◆ **Written request**
Reproduce, please, only the lines from the first line below to the line containing "SC.view_settings.exposure = 0.0;", inclusive.

◆ **Provided data**
--- START ---
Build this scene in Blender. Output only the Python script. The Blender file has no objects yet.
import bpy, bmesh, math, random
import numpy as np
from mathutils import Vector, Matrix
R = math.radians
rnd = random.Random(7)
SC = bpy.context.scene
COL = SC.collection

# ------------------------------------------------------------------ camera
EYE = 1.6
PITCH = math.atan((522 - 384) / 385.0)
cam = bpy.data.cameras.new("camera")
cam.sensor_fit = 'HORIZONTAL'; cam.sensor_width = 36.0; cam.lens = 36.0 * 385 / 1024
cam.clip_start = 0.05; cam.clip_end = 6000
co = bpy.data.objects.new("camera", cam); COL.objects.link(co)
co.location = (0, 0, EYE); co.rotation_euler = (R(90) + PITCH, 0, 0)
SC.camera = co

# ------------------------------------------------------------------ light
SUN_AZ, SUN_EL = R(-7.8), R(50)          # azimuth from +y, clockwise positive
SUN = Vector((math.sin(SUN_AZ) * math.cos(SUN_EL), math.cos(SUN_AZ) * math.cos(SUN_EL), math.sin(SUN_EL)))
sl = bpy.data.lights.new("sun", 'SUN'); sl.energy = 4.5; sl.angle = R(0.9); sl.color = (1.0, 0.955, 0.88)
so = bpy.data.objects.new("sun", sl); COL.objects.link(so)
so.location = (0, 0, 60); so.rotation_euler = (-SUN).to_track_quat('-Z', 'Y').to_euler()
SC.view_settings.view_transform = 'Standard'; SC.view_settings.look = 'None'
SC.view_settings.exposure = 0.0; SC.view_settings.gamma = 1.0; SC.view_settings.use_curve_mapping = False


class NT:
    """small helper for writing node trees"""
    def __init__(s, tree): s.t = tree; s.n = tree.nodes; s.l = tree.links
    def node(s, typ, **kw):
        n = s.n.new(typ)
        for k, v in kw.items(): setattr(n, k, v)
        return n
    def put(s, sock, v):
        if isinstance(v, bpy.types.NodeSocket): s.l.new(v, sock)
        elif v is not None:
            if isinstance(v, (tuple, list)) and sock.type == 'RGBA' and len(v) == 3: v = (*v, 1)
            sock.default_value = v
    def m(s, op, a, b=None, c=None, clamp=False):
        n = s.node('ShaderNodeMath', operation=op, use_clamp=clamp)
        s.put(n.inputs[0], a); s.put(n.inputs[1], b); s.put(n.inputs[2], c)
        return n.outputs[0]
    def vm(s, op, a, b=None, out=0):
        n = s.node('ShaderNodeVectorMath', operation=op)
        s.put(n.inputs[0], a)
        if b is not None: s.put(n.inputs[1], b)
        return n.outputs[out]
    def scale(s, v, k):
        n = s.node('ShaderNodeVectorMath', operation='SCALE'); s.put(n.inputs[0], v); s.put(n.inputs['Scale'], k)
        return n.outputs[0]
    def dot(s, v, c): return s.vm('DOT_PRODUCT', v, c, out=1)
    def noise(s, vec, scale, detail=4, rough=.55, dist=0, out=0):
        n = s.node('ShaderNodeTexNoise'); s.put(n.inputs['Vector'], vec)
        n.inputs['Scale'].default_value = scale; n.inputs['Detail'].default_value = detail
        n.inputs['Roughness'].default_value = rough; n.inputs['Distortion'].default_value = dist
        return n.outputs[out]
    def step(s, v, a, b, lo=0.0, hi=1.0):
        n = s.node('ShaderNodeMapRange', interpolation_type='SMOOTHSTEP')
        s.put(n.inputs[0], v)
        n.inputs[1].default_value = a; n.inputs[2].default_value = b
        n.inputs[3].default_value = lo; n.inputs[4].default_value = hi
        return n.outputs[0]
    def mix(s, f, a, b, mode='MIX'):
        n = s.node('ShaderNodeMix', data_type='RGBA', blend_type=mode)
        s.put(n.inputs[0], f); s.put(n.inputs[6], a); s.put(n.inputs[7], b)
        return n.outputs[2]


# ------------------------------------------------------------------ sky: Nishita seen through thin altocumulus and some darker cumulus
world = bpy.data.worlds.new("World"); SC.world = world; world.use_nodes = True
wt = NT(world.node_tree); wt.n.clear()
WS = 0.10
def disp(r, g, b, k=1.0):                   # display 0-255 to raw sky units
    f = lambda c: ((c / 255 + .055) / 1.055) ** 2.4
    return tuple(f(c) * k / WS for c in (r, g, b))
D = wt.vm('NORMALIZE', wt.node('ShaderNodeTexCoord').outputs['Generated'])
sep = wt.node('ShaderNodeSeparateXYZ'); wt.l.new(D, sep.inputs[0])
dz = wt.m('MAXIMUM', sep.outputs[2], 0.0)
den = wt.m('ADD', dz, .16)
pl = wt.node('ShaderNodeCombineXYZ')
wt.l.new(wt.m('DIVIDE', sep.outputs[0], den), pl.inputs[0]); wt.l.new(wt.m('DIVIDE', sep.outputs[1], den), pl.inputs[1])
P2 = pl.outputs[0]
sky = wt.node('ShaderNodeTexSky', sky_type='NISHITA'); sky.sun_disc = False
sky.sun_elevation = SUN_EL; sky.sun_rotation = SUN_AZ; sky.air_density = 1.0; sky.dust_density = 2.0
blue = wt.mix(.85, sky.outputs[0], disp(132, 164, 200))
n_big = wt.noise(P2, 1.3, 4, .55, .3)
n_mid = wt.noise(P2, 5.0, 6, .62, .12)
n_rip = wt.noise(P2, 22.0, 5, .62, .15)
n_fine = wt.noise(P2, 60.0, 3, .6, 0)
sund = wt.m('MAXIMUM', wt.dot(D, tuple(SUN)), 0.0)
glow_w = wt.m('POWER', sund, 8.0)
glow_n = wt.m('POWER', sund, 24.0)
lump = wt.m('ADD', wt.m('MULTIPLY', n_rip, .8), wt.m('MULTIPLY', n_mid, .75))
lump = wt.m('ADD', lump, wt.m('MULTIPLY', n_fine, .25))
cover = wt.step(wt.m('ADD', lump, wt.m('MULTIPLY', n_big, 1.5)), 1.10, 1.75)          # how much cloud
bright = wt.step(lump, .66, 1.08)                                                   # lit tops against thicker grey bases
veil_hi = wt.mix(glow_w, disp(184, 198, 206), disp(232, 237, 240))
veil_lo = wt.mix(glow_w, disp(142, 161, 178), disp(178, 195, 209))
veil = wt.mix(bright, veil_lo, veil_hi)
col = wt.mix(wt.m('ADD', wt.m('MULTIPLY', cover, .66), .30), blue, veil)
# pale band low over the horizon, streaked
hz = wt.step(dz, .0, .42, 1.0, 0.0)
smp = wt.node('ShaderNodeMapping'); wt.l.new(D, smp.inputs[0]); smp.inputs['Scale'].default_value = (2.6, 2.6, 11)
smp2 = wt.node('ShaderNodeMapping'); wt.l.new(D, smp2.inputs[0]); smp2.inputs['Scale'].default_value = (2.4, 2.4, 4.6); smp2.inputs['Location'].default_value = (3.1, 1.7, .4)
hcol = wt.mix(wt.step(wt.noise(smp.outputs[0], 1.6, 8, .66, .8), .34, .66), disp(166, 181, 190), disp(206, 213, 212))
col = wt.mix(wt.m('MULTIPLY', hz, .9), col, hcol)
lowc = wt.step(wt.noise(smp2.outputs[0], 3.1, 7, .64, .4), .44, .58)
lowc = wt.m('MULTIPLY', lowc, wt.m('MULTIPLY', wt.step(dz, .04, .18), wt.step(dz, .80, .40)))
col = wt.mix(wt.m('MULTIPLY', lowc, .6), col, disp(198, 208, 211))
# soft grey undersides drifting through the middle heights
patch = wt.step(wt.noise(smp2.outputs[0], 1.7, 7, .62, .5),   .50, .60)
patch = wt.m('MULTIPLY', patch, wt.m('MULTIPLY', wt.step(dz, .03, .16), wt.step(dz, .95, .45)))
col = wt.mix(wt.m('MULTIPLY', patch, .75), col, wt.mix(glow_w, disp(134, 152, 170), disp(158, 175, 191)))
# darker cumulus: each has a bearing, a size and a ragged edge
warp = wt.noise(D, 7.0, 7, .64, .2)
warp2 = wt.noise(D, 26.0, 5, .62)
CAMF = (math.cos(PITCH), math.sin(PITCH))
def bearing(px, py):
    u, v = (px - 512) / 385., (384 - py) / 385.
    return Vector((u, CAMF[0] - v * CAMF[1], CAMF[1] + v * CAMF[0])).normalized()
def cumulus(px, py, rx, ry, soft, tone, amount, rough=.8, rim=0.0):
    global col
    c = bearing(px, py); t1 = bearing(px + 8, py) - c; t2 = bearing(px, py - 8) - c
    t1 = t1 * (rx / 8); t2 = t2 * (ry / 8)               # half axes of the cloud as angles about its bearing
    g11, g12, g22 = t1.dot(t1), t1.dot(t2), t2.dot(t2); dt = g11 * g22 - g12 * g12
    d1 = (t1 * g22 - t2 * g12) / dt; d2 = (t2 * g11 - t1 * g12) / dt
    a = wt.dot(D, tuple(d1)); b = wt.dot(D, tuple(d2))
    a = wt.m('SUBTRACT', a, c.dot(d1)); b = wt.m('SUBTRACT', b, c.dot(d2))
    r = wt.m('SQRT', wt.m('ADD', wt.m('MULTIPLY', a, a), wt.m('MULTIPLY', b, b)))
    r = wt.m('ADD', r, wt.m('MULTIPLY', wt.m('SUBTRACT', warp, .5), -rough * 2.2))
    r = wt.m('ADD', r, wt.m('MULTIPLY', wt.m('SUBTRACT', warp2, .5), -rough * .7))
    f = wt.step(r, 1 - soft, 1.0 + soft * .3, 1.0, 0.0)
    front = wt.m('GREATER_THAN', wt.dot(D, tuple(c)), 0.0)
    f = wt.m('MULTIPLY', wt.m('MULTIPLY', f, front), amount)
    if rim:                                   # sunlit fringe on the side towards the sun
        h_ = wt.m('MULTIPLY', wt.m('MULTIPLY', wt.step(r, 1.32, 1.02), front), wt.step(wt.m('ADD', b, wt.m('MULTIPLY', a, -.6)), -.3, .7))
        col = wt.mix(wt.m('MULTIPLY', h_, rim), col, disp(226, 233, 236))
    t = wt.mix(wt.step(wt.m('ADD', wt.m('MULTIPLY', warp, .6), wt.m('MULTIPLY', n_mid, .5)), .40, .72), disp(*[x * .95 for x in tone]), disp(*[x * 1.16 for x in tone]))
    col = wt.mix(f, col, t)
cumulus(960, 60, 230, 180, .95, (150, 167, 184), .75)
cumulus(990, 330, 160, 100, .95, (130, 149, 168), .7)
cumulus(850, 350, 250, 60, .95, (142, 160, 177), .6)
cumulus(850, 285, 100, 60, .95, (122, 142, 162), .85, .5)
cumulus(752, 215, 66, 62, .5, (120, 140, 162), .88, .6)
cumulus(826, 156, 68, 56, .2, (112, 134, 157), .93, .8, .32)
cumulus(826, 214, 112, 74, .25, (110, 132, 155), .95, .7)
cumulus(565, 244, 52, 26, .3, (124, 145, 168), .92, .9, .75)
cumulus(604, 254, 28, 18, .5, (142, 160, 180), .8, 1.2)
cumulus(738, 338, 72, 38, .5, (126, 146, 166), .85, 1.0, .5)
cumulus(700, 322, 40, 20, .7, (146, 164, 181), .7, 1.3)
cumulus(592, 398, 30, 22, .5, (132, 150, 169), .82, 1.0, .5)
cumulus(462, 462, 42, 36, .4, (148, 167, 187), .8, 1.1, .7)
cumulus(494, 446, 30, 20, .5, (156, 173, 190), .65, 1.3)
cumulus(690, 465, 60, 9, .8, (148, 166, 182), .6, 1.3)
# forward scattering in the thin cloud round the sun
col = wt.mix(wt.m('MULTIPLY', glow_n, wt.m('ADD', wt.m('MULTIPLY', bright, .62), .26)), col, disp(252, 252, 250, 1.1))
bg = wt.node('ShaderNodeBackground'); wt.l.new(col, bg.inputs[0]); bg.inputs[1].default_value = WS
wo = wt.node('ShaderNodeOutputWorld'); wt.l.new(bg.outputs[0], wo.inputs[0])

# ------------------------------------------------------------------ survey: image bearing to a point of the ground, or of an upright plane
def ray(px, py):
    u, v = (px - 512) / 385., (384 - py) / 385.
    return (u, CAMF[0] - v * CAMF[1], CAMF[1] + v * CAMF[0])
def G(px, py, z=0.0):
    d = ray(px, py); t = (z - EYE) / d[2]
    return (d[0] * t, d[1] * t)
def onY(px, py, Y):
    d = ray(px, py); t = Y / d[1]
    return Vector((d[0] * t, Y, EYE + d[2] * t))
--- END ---
◆ **Finished answer**
Build this scene in Blender. Output only the Python script. The Blender file has no objects yet.
import bpy, bmesh, math, random
import numpy as np
from mathutils import Vector, Matrix
R = math.radians
rnd = random.Random(7)
SC = bpy.context.scene
COL = SC.collection

# ------------------------------------------------------------------ camera
EYE = 1.6
PITCH = math.atan((522 - 384) / 385.0)
cam = bpy.data.cameras.new("camera")
cam.sensor_fit = 'HORIZONTAL'; cam.sensor_width = 36.0; cam.lens = 36.0 * 385 / 1024
cam.clip_start = 0.05; cam.clip_end = 6000
co = bpy.data.objects.new("camera", cam); COL.objects.link(co)
co.location = (0, 0, EYE); co.rotation_euler = (R(90) + PITCH, 0, 0)
SC.camera = co

# ------------------------------------------------------------------ light
SUN_AZ, SUN_EL = R(-7.8), R(50)          # azimuth from +y, clockwise positive
SUN = Vector((math.sin(SUN_AZ) * math.cos(SUN_EL), math.cos(SUN_AZ) * math.cos(SUN_EL), math.sin(SUN_EL)))
sl = bpy.data.lights.new("sun", 'SUN'); sl.energy = 4.5; sl.angle = R(0.9); sl.color = (1.0, 0.955, 0.88)
so = bpy.data.objects.new("sun", sl); COL.objects.link(so)
so.location = (0, 0, 60); so.rotation_euler = (-SUN).to_track_quat('-Z', 'Y').to_euler()
SC.view_settings.view_transform = 'Standard'; SC.view_settings.look = 'None'
SC.view_settings.exposure = 0.0; SC.view_settings.gamma = 1.0; SC.view_settings.use_curve_mapping = False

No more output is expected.